Extract the lines of the material below, beginning with the first and ending with the line that holds "tc=N.new('ShaderNodeTexCoord')". Skip every picture.

## begin MATERIAL PROVIDED

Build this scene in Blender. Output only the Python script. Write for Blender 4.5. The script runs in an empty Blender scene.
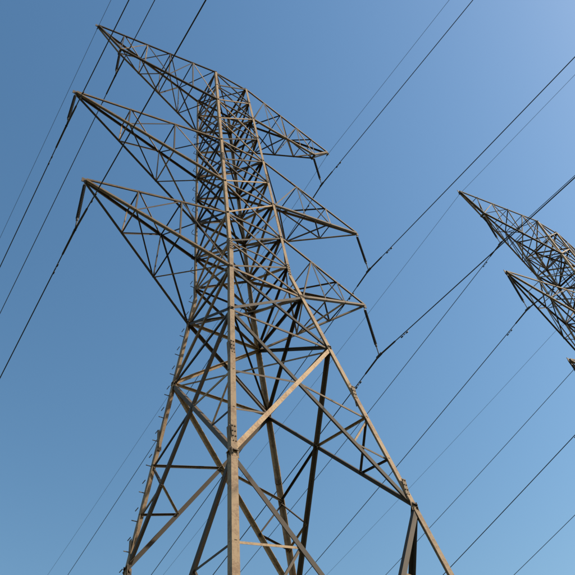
import bpy, math, random
from mathutils import Vector, Matrix
random.seed(7)
sc=bpy.context.scene
CAMZ=1.6
# ---------------- materials ----------------
def nt(name):
    m=bpy.data.materials.new(name);m.use_nodes=True
    return m,m.node_tree.nodes,m.node_tree.links,m.node_tree.nodes["Principled BSDF"]
def steel_mat(name,c1,c2,rust,metal=0.05):
    m,N,L,B=nt(name)
    tc=N.new('ShaderNodeTexCoord')
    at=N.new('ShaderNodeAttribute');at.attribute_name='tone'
    n1=N.new('ShaderNodeTexNoise');n1.inputs['Scale'].default_value=1.7;n1.inputs['Detail'].default_value=8;n1.inputs['Roughness'].default_value=.7
    n2=N.new('ShaderNodeTexNoise');n2.inputs['Scale'].default_value=14;n2.inputs['Detail'].default_value=6;n2.inputs['Roughness'].default_value=.75
    L.new(tc.outputs['Object'],n1.inputs['Vector']);L.new(tc.outputs['Object'],n2.inputs['Vector'])
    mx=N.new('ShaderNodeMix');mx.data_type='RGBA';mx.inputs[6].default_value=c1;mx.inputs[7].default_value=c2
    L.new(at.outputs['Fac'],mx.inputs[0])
    ad=N.new('ShaderNodeMath');ad.operation='ADD';L.new(n1.outputs['Fac'],ad.inputs[0]);L.new(n2.outputs['Fac'],ad.inputs[1])
    rp=N.new('ShaderNodeValToRGB');rp.color_ramp.elements[0].position=.48;rp.color_ramp.elements[1].position=.58
    hf=N.new('ShaderNodeMath');hf.operation='MULTIPLY';hf.inputs[1].default_value=.5;L.new(ad.outputs[0],hf.inputs[0]);L.new(hf.outputs[0],rp.inputs[0])
    hf2=N.new('ShaderNodeMath');hf2.operation='MULTIPLY';hf2.inputs[1].default_value=.7;L.new(rp.outputs[0],hf2.inputs[0])
    mr=N.new('ShaderNodeMix');mr.data_type='RGBA'
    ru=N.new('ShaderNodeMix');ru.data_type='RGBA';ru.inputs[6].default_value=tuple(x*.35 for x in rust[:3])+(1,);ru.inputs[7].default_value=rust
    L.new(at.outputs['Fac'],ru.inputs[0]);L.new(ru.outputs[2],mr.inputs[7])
    L.new(hf2.outputs[0],mr.inputs[0]);L.new(mx.outputs[2],mr.inputs[6])
    L.new(mr.outputs[2],B.inputs['Base Color'])
    B.inputs['Metallic'].default_value=metal;B.inputs['Roughness'].default_value=.75
    return m
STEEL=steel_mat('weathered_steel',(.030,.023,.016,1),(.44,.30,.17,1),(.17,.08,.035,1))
def plain(name,c,rough=.5,metal=0.,nz=.2,scale=8):
    m,N,L,B=nt(name)
    n=N.new('ShaderNodeTexNoise');n.inputs['Scale'].default_value=scale;n.inputs['Detail'].default_value=5
    mx=N.new('ShaderNodeMix');mx.data_type='RGBA'
    mx.inputs[6].default_value=tuple(x*(1-nz) for x in c)+(1,);mx.inputs[7].default_value=tuple(min(1,x*(1+nz)) for x in c)+(1,)
    L.new(n.outputs['Fac'],mx.inputs[0]);L.new(mx.outputs[2],B.inputs['Base Color'])
    B.inputs['Roughness'].default_value=rough;B.inputs['Metallic'].default_value=metal
    return m
INSUL=plain('insulator_rubber',(.018,.017,.017),.75)
HARD=plain('clamp_steel',(.04,.037,.034),.6,.3)
WIREM=plain('aged_aluminium_wire',(.025,.025,.027),.7,.1)
CONC=plain('concrete',(.34,.32,.29),.9,0,.25,6)
# ---------------- mesh helpers ----------------
class MB:
    def __init__(s): s.v=[];s.f=[];s.t=[]
    def beam(s,p,q,size,t,a1,a2,tone=None,off=(0,0)):
        p=Vector(p);q=Vector(q);d=(q-p)
        if d.length<1e-4:return
        d.normalize()
        a1=Vector(a1);a1=(a1-d*a1.dot(d)).normalized()
        a2=Vector(a2);a2=(a2-d*a2.dot(d));a2=(a2-a1*a2.dot(a1)).normalized()
        if tone is None: tone=random.random()**2.6
        prof=[(0,0),(size,0),(size,t),(t,t),(t,size),(0,size)]
        b=len(s.v)
        for c in(p,q):
            for x,y in prof: s.v.append(c+a1*(x+off[0])+a2*(y+off[1]))
        flip=a1.cross(a2).dot(d)<0
        fs=[[b+i,b+(i+1)%6,b+6+(i+1)%6,b+6+i] for i in range(6)]
        fs+=[[b+0,b+3,b+2,b+1],[b+0,b+5,b+4,b+3],[b+6,b+7,b+8,b+9],[b+6,b+9,b+10,b+11]]
        if flip: fs=[f[::-1] for f in fs]
        s.f+=fs;s.t+=[tone]*len(fs)
    def box(s,c,ax,ay,az,tone=.5):
        c=Vector(c);b=len(s.v)
        for k in(-1,1):
            for j in(-1,1):
                for i in(-1,1): s.v.append(c+ax*i+ay*j+az*k)
        fs=[(0,2,3,1),(4,5,7,6),(0,1,5,4),(2,6,7,3),(0,4,6,2),(1,3,7,5)]
        s.f+=[[b+i for i in f] for f in fs];s.t+=[tone]*6
    def lathe(s,p,d,prof,n=10,tone=.5):
        p=Vector(p);d=Vector(d).normalized();u=d.orthogonal().normalized();w=d.cross(u);b=len(s.v)
        for h,r in prof:
            for i in range(n):
                a=2*math.pi*i/n;s.v.append(p+d*h+(u*math.cos(a)+w*math.sin(a))*r)
        for j in range(len(prof)-1):
            for i in range(n):
                s.f.append([b+j*n+i,b+j*n+(i+1)%n,b+(j+1)*n+(i+1)%n,b+(j+1)*n+i]);s.t.append(tone)
        s.f.append([b+i for i in range(n)][::-1]);s.t.append(tone)
        e=b+(len(prof)-1)*n;s.f.append([e+i for i in range(n)]);s.t.append(tone)
    def mesh(s,name,mat):
        me=bpy.data.meshes.new(name);me.from_pydata([tuple(v) for v in s.v],[],s.f)
        a=me.attributes.new('tone','FLOAT','FACE');a.data.foreach_set('value',s.t)
        me.materials.append(mat);me.update();return me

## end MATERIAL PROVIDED

WRITTEN RESPONSE –
Build this scene in Blender. Output only the Python script. Write for Blender 4.5. The script runs in an empty Blender scene.
import bpy, math, random
from mathutils import Vector, Matrix
random.seed(7)
sc=bpy.context.scene
CAMZ=1.6
# ---------------- materials ----------------
def nt(name):
    m=bpy.data.materials.new(name);m.use_nodes=True
    return m,m.node_tree.nodes,m.node_tree.links,m.node_tree.nodes["Principled BSDF"]
def steel_mat(name,c1,c2,rust,metal=0.05):
    m,N,L,B=nt(name)
    tc=N.new('ShaderNodeTexCoord')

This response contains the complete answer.